SMRs and AMRs

Tuesday, July 21, 2009

President Carter: Many Children Were Tortured Under Bush

by Ralph Lopez
Global Research

While congress says it is gearing up to investigate what is old news, that CIA and Special Ops forces are killing Al Qaeda leaders, a decision of far different gravity is being contemplated by Attorney General Eric Holder. The new insistence of Congress on its oversight role, conspicuously absent throughout 8 years of Bush, is suddenly rearing its head in the form of questioning a policy which has been in place with no controversy for years. The U.S. has been hunting and killing Al Qaeda leaders outside of official war zones since 2004, when the New York Times reported that Secretary of Defense Donald Rumsfeld had signed an order authorizing Special Forces to kill Al Qaeda where they found them.

As recently as September 2008 CBS reported that Special Forces struck Qaeda leadership in Pakistan.

The decision faced by Holder, whether or not to appoint a Special Prosecutor on torture, is of a different gravity altogether. A weight of evidence keeps building which indicates torture was employed on innocent men, that it didn't work, and that it didn't prevent any attacks. And it gets worse. Bush's own FBI Director Robert Mueller recently confirmed to the New York Times what he told Vanity Fair a year ago, that "to [his] knowledge" torture didn't prevent a single attack.
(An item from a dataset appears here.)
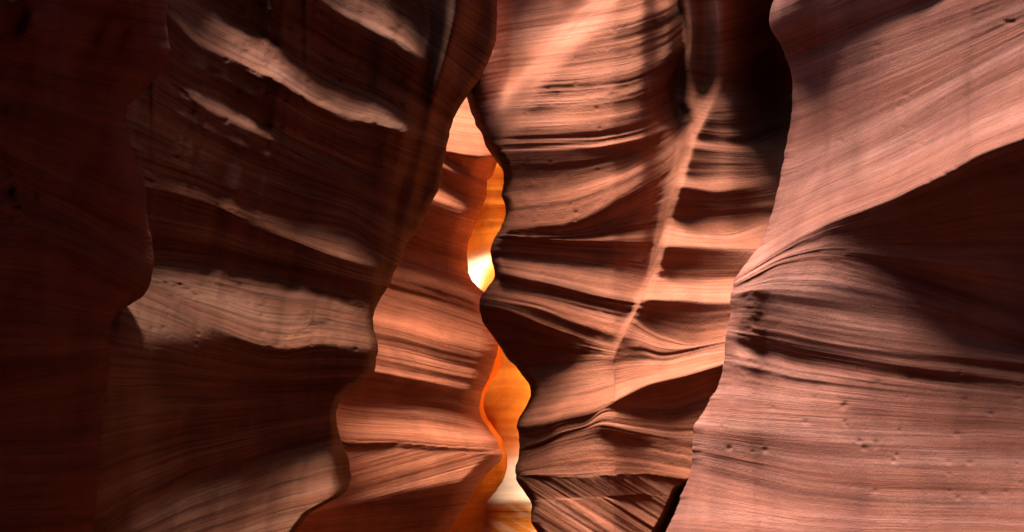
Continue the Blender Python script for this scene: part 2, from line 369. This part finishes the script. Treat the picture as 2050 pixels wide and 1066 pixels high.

Former Legendary CIA Director William Colby has said that torture is "ineffective."

Harper's Magazine's Scott Horton nows suggests there are two Eric Holders at war with each other: Holder the good soldier who knows well the preference of his boss for prosecutions to not take place, and Holder the servant of the law who is aware that what he does now may determine what is likely to happen again.